#### [Task directions]
Only a number is wanted. Count the lines holding the string "Blender".

=-=-=

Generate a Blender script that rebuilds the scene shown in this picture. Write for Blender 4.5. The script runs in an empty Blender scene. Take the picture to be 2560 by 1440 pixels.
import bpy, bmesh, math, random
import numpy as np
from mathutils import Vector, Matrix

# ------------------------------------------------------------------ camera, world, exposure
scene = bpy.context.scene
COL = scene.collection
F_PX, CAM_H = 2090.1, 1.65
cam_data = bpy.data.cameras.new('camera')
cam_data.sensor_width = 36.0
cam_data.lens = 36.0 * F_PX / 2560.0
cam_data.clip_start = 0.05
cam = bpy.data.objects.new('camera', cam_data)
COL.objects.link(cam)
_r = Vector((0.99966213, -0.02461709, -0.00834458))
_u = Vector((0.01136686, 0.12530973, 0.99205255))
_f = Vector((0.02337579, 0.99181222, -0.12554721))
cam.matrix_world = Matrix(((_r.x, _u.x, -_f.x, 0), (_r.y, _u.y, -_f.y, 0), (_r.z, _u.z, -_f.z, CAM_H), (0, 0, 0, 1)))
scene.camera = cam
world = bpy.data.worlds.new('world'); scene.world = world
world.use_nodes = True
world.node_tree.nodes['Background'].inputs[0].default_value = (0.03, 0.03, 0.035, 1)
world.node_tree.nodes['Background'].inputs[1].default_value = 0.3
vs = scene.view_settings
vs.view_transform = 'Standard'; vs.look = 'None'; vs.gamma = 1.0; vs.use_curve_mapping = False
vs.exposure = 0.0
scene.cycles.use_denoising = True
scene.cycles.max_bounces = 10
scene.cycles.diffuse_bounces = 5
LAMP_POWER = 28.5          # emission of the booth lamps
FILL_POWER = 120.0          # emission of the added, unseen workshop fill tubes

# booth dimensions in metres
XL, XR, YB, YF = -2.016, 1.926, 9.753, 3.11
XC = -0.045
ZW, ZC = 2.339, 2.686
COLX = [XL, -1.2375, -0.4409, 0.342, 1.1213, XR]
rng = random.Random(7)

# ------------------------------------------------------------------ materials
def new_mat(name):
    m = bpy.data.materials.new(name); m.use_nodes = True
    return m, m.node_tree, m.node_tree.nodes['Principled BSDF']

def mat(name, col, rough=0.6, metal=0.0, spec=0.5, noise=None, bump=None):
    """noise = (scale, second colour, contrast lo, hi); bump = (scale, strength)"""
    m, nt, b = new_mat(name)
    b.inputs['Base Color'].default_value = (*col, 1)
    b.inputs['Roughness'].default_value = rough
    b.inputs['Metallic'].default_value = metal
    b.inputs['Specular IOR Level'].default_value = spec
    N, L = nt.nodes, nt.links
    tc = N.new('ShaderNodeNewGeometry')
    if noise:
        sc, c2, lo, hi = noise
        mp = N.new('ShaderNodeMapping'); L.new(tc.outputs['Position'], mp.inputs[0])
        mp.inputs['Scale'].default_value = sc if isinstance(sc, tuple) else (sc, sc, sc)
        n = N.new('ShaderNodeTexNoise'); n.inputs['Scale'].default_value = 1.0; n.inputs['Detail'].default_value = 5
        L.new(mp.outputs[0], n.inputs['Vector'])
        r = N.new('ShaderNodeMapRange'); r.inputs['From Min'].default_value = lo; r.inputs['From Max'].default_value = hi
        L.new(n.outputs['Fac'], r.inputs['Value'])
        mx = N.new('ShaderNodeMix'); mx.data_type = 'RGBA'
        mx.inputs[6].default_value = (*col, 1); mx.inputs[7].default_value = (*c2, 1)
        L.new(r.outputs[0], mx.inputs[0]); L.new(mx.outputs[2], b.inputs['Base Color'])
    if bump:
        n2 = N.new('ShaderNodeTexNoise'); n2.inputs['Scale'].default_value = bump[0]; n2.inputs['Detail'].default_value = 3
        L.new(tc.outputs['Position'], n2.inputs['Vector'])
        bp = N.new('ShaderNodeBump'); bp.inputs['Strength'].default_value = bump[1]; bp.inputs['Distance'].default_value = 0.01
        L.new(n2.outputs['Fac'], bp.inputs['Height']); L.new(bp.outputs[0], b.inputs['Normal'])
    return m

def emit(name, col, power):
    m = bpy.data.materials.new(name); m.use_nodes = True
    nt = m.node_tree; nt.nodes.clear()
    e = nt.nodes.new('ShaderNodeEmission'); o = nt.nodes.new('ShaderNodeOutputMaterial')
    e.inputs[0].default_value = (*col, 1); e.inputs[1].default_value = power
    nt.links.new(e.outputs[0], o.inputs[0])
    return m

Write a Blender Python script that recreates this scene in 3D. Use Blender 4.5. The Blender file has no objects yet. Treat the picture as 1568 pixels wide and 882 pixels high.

=-=-=

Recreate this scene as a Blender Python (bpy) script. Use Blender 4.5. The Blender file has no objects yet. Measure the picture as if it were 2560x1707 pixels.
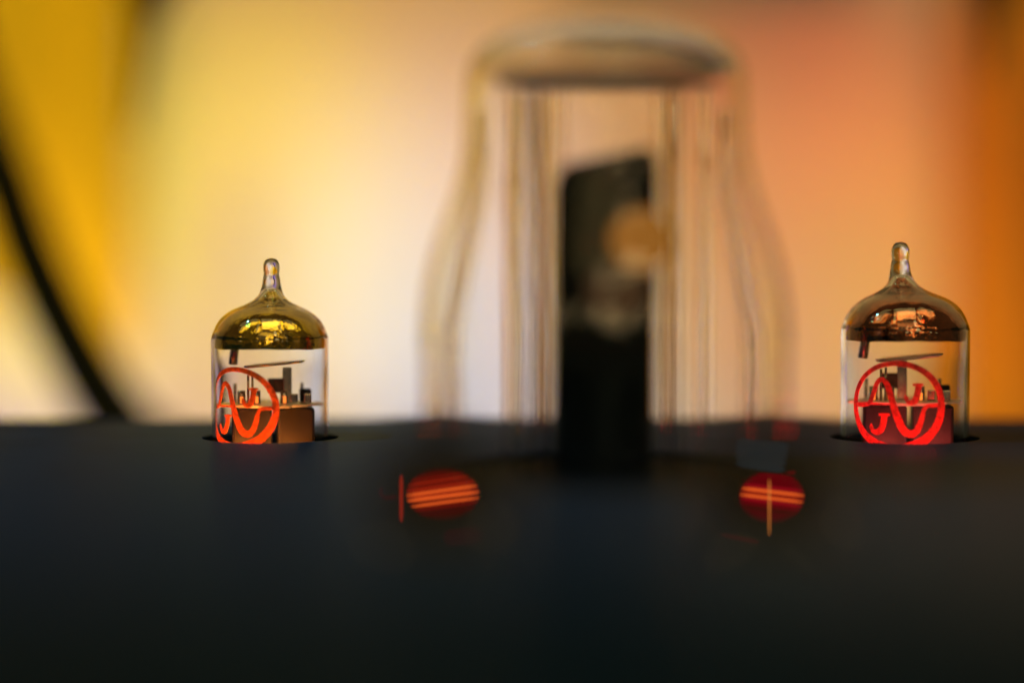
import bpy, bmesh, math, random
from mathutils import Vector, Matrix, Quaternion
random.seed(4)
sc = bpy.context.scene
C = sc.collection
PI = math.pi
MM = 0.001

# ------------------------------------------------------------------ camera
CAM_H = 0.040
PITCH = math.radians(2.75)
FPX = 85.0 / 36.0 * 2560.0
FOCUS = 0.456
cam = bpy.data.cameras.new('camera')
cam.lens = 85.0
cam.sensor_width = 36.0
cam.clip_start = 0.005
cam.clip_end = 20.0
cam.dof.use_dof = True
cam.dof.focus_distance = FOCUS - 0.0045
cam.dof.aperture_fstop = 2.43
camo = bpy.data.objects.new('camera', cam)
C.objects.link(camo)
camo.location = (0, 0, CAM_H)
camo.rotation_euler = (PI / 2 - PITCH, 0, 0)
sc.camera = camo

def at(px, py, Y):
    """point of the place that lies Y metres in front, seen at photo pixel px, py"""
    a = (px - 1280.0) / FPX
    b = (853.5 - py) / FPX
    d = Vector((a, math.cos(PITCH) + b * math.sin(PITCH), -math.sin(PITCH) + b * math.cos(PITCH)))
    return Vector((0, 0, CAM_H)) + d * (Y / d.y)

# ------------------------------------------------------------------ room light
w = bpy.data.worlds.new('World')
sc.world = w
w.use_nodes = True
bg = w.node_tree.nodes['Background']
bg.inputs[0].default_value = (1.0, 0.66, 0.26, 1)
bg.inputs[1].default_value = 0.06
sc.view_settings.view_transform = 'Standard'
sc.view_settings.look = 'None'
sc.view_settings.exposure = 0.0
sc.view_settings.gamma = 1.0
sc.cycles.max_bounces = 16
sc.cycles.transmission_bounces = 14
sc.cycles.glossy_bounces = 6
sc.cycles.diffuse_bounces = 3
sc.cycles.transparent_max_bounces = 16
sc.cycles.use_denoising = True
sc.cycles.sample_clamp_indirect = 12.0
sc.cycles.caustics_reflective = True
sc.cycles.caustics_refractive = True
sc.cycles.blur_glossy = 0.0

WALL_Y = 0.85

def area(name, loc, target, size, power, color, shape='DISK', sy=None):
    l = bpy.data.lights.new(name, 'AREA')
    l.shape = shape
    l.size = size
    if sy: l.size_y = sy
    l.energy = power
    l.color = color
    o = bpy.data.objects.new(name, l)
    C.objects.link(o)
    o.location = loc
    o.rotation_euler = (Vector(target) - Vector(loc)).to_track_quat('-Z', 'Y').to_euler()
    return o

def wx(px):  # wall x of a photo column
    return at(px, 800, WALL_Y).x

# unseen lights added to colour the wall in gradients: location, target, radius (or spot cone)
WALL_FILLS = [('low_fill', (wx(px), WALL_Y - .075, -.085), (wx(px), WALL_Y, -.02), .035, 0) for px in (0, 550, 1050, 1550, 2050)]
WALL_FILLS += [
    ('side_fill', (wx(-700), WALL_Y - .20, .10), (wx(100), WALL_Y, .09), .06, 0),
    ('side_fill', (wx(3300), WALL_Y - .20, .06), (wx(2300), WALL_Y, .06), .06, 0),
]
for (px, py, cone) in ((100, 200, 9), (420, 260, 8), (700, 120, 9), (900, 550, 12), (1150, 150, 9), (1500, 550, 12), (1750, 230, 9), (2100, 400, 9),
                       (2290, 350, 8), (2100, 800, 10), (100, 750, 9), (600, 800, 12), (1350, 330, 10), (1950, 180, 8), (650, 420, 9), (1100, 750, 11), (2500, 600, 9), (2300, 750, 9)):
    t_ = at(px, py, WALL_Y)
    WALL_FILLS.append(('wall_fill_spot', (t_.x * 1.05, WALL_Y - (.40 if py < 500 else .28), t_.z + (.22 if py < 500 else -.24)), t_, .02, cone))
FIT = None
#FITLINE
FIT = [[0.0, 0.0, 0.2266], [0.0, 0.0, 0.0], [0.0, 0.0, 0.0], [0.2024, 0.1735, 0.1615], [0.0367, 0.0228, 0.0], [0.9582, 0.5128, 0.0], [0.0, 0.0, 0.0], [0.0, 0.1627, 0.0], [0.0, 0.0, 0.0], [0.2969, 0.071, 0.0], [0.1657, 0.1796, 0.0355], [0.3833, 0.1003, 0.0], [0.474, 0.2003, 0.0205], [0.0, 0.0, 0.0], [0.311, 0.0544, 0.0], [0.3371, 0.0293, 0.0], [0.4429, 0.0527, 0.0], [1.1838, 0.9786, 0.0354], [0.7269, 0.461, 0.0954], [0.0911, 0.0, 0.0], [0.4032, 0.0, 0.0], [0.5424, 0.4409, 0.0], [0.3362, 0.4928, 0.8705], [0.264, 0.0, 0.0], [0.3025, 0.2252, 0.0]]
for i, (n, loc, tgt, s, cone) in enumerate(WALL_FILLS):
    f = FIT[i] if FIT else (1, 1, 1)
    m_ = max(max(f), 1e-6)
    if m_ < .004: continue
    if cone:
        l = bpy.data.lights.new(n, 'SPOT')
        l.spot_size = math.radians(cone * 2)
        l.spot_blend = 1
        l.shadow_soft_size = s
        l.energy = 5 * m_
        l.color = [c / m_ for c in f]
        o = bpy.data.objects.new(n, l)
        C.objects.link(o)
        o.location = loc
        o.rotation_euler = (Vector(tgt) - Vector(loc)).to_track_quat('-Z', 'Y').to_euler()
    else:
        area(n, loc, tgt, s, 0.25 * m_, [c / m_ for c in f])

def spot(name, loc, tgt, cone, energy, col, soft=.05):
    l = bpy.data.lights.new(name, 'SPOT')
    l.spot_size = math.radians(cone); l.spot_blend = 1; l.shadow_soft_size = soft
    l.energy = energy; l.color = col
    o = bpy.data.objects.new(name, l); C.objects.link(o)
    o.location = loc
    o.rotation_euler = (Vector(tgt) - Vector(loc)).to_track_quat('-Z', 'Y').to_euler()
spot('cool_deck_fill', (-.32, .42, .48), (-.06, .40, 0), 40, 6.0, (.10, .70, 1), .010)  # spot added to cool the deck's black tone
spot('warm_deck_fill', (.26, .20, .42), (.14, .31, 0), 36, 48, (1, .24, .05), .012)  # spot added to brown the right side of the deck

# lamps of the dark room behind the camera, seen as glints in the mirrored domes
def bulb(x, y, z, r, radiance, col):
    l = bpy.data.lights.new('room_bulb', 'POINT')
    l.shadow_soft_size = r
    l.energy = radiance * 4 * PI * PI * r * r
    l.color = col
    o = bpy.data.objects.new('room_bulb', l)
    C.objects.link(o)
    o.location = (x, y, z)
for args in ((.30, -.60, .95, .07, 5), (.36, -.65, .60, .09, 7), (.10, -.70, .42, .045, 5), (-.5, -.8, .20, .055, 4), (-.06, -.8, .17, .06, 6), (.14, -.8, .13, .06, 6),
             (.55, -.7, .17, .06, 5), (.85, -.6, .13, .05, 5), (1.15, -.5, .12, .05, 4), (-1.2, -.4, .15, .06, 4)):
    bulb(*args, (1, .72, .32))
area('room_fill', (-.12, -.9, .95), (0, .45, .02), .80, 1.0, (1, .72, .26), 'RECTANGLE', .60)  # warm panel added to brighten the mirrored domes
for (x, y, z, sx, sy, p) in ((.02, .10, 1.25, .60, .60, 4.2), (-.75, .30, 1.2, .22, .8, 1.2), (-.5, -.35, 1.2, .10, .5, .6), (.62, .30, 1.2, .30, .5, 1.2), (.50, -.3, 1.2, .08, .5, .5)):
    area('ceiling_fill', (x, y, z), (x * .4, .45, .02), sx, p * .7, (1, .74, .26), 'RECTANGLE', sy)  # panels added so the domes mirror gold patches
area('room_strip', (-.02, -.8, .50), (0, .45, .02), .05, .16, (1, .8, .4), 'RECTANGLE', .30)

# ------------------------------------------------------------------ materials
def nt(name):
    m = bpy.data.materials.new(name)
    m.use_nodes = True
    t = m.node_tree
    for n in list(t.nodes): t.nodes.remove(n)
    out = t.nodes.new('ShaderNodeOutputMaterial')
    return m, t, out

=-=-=

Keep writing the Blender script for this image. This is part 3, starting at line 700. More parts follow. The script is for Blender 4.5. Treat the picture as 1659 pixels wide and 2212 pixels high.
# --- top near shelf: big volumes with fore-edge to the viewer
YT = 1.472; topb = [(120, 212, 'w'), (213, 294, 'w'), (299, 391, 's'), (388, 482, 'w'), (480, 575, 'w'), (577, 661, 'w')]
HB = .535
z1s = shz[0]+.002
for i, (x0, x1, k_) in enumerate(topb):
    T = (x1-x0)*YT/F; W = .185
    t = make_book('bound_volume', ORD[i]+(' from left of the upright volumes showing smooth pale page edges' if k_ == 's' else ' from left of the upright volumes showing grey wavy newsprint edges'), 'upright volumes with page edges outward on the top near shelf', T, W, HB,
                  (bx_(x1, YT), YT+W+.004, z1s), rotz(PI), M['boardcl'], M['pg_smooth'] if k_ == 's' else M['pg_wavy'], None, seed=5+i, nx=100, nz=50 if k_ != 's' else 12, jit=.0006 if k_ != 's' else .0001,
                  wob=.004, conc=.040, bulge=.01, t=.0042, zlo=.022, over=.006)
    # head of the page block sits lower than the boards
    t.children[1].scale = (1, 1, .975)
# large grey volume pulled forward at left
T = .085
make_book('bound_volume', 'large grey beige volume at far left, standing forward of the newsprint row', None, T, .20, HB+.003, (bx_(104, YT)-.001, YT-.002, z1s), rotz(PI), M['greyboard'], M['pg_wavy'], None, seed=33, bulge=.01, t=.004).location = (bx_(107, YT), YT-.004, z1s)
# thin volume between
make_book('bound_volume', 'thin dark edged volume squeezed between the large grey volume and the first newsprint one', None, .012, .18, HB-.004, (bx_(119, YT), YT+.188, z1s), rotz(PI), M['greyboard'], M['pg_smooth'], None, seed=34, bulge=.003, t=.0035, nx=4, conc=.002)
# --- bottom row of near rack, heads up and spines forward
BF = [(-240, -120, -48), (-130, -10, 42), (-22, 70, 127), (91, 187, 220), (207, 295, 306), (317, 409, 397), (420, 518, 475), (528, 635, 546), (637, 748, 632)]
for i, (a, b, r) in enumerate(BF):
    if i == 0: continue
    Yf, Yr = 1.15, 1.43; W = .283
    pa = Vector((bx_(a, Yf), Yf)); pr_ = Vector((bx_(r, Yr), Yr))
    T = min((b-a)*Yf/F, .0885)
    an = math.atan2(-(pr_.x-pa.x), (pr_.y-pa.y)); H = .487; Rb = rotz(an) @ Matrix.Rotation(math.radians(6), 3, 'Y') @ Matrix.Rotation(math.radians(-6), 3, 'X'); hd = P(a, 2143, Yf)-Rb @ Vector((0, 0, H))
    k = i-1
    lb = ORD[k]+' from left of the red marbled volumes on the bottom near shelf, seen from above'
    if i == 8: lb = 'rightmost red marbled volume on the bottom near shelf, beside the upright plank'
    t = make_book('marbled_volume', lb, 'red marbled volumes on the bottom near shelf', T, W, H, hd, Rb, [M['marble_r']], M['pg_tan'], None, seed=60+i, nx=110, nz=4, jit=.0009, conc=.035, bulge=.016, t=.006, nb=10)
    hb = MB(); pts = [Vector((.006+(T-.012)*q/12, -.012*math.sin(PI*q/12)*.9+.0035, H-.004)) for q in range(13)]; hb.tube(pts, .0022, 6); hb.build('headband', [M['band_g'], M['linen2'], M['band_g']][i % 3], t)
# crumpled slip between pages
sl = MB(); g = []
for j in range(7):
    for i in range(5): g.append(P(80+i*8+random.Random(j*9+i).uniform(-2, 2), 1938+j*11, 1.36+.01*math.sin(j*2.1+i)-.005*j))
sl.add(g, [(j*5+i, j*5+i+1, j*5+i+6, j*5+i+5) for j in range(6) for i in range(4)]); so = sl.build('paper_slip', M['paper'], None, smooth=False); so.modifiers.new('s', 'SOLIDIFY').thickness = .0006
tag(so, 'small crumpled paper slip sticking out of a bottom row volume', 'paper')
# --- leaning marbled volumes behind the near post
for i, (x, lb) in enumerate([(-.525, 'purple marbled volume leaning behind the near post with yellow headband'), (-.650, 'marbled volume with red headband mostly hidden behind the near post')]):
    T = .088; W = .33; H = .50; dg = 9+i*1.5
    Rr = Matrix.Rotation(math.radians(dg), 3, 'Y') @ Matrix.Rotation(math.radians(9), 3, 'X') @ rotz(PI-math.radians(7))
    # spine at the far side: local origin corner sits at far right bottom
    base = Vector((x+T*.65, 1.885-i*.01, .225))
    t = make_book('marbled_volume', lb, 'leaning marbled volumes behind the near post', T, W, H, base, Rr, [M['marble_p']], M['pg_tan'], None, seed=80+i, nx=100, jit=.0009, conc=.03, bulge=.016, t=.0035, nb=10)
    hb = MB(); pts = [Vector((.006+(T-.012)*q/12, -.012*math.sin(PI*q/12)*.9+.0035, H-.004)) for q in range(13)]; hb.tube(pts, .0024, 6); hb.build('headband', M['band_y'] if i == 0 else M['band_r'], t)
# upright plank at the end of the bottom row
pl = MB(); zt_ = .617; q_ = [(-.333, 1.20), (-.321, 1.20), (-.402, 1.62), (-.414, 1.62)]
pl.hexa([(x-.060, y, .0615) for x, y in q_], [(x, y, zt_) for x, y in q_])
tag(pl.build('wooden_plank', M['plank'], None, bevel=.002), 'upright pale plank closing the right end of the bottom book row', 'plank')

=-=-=

#### [Solution to this problem]
4